[start]

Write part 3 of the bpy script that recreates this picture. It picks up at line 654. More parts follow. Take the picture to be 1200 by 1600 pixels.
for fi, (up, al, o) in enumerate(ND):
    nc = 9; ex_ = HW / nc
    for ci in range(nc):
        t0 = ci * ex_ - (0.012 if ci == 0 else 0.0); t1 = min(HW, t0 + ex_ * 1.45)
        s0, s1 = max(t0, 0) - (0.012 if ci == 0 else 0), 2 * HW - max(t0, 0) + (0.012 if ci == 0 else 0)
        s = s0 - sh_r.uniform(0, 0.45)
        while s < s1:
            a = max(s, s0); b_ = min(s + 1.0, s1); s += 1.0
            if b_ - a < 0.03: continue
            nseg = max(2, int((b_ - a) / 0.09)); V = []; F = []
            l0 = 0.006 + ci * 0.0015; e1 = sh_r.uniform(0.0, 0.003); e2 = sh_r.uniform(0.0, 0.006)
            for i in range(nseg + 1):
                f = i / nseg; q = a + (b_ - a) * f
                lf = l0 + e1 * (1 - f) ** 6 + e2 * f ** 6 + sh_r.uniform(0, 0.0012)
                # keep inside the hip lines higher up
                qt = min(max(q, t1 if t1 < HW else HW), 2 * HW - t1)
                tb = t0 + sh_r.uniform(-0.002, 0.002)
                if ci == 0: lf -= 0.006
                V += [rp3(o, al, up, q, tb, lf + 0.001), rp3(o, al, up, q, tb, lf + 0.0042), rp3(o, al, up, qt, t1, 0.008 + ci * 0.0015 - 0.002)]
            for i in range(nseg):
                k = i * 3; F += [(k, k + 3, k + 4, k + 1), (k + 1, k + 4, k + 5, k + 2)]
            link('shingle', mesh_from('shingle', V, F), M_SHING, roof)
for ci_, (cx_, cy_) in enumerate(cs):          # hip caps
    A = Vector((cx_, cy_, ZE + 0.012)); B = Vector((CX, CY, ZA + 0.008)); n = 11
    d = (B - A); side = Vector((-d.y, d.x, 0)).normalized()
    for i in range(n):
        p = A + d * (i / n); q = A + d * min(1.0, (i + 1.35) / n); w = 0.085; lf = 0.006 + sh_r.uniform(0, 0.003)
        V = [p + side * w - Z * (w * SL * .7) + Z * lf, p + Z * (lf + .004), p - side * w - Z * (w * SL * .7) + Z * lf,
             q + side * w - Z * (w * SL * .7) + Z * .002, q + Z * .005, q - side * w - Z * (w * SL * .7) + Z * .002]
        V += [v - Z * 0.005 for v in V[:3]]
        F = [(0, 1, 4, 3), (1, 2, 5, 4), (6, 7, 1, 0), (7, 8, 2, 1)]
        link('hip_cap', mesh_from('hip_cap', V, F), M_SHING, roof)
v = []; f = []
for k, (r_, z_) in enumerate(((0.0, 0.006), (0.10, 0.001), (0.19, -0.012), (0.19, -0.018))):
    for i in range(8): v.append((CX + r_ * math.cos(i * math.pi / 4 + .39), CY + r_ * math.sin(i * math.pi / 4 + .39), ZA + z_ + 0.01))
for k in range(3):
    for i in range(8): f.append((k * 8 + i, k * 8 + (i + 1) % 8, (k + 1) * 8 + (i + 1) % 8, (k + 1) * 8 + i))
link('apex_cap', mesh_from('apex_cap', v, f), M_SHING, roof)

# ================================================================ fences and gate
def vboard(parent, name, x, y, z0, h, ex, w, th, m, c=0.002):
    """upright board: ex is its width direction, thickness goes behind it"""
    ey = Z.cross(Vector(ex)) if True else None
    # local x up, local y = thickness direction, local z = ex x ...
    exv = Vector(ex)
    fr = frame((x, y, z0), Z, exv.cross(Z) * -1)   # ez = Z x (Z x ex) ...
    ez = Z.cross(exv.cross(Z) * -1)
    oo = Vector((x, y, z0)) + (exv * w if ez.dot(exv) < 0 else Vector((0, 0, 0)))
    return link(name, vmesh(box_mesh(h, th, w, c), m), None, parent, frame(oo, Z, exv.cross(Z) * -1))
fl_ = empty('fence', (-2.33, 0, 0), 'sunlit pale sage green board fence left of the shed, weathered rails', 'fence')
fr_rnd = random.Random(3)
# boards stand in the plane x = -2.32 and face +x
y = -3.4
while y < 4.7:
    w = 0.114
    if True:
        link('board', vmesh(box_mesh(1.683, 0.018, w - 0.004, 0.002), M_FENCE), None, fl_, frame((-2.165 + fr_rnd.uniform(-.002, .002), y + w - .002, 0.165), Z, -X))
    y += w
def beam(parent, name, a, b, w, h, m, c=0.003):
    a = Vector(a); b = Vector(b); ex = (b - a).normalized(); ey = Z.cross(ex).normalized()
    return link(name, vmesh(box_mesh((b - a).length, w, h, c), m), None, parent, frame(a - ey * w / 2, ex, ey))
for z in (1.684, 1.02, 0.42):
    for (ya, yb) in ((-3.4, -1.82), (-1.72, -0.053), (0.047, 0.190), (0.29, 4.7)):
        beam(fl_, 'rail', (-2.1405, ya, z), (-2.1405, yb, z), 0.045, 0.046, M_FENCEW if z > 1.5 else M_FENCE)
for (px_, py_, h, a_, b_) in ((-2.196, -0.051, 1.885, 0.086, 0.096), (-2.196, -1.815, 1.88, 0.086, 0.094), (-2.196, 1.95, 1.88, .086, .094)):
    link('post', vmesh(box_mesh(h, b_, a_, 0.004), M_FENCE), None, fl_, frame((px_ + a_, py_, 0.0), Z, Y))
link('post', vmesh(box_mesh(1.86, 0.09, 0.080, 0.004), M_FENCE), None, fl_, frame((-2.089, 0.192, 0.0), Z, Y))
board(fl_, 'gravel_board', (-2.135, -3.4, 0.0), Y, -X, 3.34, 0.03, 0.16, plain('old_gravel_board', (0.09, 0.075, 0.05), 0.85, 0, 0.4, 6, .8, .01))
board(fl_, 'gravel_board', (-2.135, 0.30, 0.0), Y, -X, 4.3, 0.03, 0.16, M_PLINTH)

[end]

Directive — Transcribe the material above in its entirety. Match it exactly.

Output for this task —
Write part 3 of the bpy script that recreates this picture. It picks up at line 654. More parts follow. Take the picture to be 1200 by 1600 pixels.
for fi, (up, al, o) in enumerate(ND):
    nc = 9; ex_ = HW / nc
    for ci in range(nc):
        t0 = ci * ex_ - (0.012 if ci == 0 else 0.0); t1 = min(HW, t0 + ex_ * 1.45)
        s0, s1 = max(t0, 0) - (0.012 if ci == 0 else 0), 2 * HW - max(t0, 0) + (0.012 if ci == 0 else 0)
        s = s0 - sh_r.uniform(0, 0.45)
        while s < s1:
            a = max(s, s0); b_ = min(s + 1.0, s1); s += 1.0
            if b_ - a < 0.03: continue
            nseg = max(2, int((b_ - a) / 0.09)); V = []; F = []
            l0 = 0.006 + ci * 0.0015; e1 = sh_r.uniform(0.0, 0.003); e2 = sh_r.uniform(0.0, 0.006)
            for i in range(nseg + 1):
                f = i / nseg; q = a + (b_ - a) * f
                lf = l0 + e1 * (1 - f) ** 6 + e2 * f ** 6 + sh_r.uniform(0, 0.0012)
                # keep inside the hip lines higher up
                qt = min(max(q, t1 if t1 < HW else HW), 2 * HW - t1)
                tb = t0 + sh_r.uniform(-0.002, 0.002)
                if ci == 0: lf -= 0.006
                V += [rp3(o, al, up, q, tb, lf + 0.001), rp3(o, al, up, q, tb, lf + 0.0042), rp3(o, al, up, qt, t1, 0.008 + ci * 0.0015 - 0.002)]
            for i in range(nseg):
                k = i * 3; F += [(k, k + 3, k + 4, k + 1), (k + 1, k + 4, k + 5, k + 2)]
            link('shingle', mesh_from('shingle', V, F), M_SHING, roof)
for ci_, (cx_, cy_) in enumerate(cs):          # hip caps
    A = Vector((cx_, cy_, ZE + 0.012)); B = Vector((CX, CY, ZA + 0.008)); n = 11
    d = (B - A); side = Vector((-d.y, d.x, 0)).normalized()
    for i in range(n):
        p = A + d * (i / n); q = A + d * min(1.0, (i + 1.35) / n); w = 0.085; lf = 0.006 + sh_r.uniform(0, 0.003)
        V = [p + side * w - Z * (w * SL * .7) + Z * lf, p + Z * (lf + .004), p - side * w - Z * (w * SL * .7) + Z * lf,
             q + side * w - Z * (w * SL * .7) + Z * .002, q + Z * .005, q - side * w - Z * (w * SL * .7) + Z * .002]
        V += [v - Z * 0.005 for v in V[:3]]
        F = [(0, 1, 4, 3), (1, 2, 5, 4), (6, 7, 1, 0), (7, 8, 2, 1)]
        link('hip_cap', mesh_from('hip_cap', V, F), M_SHING, roof)
v = []; f = []
for k, (r_, z_) in enumerate(((0.0, 0.006), (0.10, 0.001), (0.19, -0.012), (0.19, -0.018))):
    for i in range(8): v.append((CX + r_ * math.cos(i * math.pi / 4 + .39), CY + r_ * math.sin(i * math.pi / 4 + .39), ZA + z_ + 0.01))
for k in range(3):
    for i in range(8): f.append((k * 8 + i, k * 8 + (i + 1) % 8, (k + 1) * 8 + (i + 1) % 8, (k + 1) * 8 + i))
link('apex_cap', mesh_from('apex_cap', v, f), M_SHING, roof)

# ================================================================ fences and gate
def vboard(parent, name, x, y, z0, h, ex, w, th, m, c=0.002):
    """upright board: ex is its width direction, thickness goes behind it"""
    ey = Z.cross(Vector(ex)) if True else None
    # local x up, local y = thickness direction, local z = ex x ...
    exv = Vector(ex)
    fr = frame((x, y, z0), Z, exv.cross(Z) * -1)   # ez = Z x (Z x ex) ...
    ez = Z.cross(exv.cross(Z) * -1)
    oo = Vector((x, y, z0)) + (exv * w if ez.dot(exv) < 0 else Vector((0, 0, 0)))
    return link(name, vmesh(box_mesh(h, th, w, c), m), None, parent, frame(oo, Z, exv.cross(Z) * -1))
fl_ = empty('fence', (-2.33, 0, 0), 'sunlit pale sage green board fence left of the shed, weathered rails', 'fence')
fr_rnd = random.Random(3)
# boards stand in the plane x = -2.32 and face +x
y = -3.4
while y < 4.7:
    w = 0.114
    if True:
        link('board', vmesh(box_mesh(1.683, 0.018, w - 0.004, 0.002), M_FENCE), None, fl_, frame((-2.165 + fr_rnd.uniform(-.002, .002), y + w - .002, 0.165), Z, -X))
    y += w
def beam(parent, name, a, b, w, h, m, c=0.003):
    a = Vector(a); b = Vector(b); ex = (b - a).normalized(); ey = Z.cross(ex).normalized()
    return link(name, vmesh(box_mesh((b - a).length, w, h, c), m), None, parent, frame(a - ey * w / 2, ex, ey))
for z in (1.684, 1.02, 0.42):
    for (ya, yb) in ((-3.4, -1.82), (-1.72, -0.053), (0.047, 0.190), (0.29, 4.7)):
        beam(fl_, 'rail', (-2.1405, ya, z), (-2.1405, yb, z), 0.045, 0.046, M_FENCEW if z > 1.5 else M_FENCE)
for (px_, py_, h, a_, b_) in ((-2.196, -0.051, 1.885, 0.086, 0.096), (-2.196, -1.815, 1.88, 0.086, 0.094), (-2.196, 1.95, 1.88, .086, .094)):
    link('post', vmesh(box_mesh(h, b_, a_, 0.004), M_FENCE), None, fl_, frame((px_ + a_, py_, 0.0), Z, Y))
link('post', vmesh(box_mesh(1.86, 0.09, 0.080, 0.004), M_FENCE), None, fl_, frame((-2.089, 0.192, 0.0), Z, Y))
board(fl_, 'gravel_board', (-2.135, -3.4, 0.0), Y, -X, 3.34, 0.03, 0.16, plain('old_gravel_board', (0.09, 0.075, 0.05), 0.85, 0, 0.4, 6, .8, .01))
board(fl_, 'gravel_board', (-2.135, 0.30, 0.0), Y, -X, 4.3, 0.03, 0.16, M_PLINTH)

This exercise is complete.